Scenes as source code
- - - - -

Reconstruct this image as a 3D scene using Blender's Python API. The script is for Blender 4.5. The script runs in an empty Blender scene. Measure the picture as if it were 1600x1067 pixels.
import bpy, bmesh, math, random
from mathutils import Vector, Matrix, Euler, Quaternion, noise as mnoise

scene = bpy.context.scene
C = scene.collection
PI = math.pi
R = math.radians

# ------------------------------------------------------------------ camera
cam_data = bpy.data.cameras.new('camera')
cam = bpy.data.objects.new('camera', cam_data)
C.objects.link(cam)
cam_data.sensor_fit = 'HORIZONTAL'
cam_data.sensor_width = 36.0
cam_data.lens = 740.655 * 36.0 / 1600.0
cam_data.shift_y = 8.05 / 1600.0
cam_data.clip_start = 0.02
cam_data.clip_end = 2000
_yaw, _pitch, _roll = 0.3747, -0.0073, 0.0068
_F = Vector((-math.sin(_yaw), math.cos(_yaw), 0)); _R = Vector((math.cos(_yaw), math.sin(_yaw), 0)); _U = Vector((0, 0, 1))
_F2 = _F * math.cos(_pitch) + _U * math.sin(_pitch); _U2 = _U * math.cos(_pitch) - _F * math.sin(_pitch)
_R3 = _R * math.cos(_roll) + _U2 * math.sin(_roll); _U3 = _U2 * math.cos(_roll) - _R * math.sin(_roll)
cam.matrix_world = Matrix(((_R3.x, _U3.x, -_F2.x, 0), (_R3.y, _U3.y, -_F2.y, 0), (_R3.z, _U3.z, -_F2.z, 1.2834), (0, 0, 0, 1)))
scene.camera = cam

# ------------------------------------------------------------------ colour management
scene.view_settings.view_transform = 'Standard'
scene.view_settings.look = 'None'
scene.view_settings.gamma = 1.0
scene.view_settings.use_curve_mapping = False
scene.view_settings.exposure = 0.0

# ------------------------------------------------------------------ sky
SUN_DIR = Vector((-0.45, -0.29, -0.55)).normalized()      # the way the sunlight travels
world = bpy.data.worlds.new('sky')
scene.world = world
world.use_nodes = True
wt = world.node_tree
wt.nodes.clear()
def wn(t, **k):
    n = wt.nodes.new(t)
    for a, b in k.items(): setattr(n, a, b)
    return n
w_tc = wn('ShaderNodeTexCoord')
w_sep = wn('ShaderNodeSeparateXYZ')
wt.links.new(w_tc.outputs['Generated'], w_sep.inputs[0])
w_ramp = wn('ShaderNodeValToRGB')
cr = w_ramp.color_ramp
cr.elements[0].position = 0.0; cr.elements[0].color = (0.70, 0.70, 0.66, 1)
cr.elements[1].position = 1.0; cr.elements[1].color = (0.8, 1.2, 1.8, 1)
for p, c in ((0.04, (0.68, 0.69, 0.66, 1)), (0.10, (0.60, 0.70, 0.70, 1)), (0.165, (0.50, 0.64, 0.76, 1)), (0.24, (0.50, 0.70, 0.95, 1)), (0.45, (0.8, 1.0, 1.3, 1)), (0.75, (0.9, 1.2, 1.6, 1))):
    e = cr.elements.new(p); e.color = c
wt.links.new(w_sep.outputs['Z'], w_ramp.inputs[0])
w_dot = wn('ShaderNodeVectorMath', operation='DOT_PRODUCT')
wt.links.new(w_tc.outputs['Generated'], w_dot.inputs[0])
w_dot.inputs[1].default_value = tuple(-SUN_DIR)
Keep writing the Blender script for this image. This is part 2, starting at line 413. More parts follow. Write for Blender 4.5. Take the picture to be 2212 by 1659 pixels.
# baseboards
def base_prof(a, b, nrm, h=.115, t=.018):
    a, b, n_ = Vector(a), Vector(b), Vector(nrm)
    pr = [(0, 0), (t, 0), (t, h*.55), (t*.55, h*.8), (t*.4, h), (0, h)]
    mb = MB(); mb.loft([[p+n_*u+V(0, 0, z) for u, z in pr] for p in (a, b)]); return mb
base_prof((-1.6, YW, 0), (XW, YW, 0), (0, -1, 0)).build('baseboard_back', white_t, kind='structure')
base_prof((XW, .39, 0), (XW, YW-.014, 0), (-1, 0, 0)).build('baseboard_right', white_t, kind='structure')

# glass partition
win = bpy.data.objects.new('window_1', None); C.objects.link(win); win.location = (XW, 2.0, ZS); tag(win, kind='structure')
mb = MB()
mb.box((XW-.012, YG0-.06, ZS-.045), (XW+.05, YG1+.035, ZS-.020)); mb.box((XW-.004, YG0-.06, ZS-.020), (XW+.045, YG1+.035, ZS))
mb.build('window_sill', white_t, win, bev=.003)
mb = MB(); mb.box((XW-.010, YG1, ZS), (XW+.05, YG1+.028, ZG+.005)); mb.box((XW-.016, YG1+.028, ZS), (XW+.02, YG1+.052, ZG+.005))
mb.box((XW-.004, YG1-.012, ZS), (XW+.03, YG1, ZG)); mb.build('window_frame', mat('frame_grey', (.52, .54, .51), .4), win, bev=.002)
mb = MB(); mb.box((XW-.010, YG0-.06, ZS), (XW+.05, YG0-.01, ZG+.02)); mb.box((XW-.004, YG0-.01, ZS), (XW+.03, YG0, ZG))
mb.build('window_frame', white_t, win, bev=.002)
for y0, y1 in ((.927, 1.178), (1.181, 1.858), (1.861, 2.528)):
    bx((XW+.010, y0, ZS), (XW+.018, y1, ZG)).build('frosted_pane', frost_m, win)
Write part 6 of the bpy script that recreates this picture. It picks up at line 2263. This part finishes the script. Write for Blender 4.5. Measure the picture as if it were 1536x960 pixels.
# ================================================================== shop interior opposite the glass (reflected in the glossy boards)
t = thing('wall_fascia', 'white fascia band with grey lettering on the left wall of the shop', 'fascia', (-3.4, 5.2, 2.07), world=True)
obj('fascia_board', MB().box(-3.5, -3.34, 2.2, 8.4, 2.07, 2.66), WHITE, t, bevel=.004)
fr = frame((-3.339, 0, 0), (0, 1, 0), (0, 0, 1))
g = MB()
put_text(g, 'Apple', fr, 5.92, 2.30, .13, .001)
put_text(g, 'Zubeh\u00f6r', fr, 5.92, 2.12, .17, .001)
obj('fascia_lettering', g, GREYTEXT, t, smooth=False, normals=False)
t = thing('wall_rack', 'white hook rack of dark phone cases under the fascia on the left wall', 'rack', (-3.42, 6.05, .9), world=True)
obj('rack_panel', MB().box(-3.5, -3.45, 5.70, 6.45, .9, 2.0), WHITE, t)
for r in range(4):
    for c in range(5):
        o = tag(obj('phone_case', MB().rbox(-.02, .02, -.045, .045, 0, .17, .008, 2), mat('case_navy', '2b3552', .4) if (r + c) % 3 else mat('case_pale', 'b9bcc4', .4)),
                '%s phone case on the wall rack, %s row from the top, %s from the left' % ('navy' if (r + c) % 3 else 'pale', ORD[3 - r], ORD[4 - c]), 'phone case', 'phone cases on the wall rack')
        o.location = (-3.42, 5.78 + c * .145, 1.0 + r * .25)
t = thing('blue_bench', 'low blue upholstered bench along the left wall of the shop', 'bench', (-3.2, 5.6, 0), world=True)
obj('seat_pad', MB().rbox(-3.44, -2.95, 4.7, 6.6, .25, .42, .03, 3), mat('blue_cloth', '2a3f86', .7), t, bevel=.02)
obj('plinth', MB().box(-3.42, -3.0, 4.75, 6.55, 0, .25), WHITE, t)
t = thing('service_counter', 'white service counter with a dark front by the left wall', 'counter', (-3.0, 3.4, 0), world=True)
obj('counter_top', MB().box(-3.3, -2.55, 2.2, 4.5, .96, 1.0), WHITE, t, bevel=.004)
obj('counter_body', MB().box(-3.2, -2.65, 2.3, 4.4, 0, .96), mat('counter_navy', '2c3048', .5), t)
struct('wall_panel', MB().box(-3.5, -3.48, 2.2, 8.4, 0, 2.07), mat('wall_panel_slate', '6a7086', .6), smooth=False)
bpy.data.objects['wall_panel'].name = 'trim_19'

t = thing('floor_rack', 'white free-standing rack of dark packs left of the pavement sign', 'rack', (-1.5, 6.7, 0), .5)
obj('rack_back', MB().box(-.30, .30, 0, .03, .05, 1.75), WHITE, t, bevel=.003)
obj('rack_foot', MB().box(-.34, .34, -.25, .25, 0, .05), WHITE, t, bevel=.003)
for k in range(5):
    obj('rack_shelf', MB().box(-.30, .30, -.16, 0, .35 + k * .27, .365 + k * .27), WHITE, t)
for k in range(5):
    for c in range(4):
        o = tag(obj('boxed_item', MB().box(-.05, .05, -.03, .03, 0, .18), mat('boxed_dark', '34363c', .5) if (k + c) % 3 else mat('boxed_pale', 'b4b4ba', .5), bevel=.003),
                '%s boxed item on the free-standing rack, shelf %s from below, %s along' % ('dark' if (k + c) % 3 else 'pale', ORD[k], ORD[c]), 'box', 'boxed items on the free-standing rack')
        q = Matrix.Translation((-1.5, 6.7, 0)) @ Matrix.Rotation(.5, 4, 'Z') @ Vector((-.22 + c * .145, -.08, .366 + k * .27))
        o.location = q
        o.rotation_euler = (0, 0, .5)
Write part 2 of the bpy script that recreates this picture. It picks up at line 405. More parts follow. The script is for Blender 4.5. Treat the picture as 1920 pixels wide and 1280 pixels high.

- - - - -

▶ **EXERCISE**: In the entries above, find the lines containing the word "More" and say how many there are, with no other words.

▶ **EXPECTED OUTPUT**: 2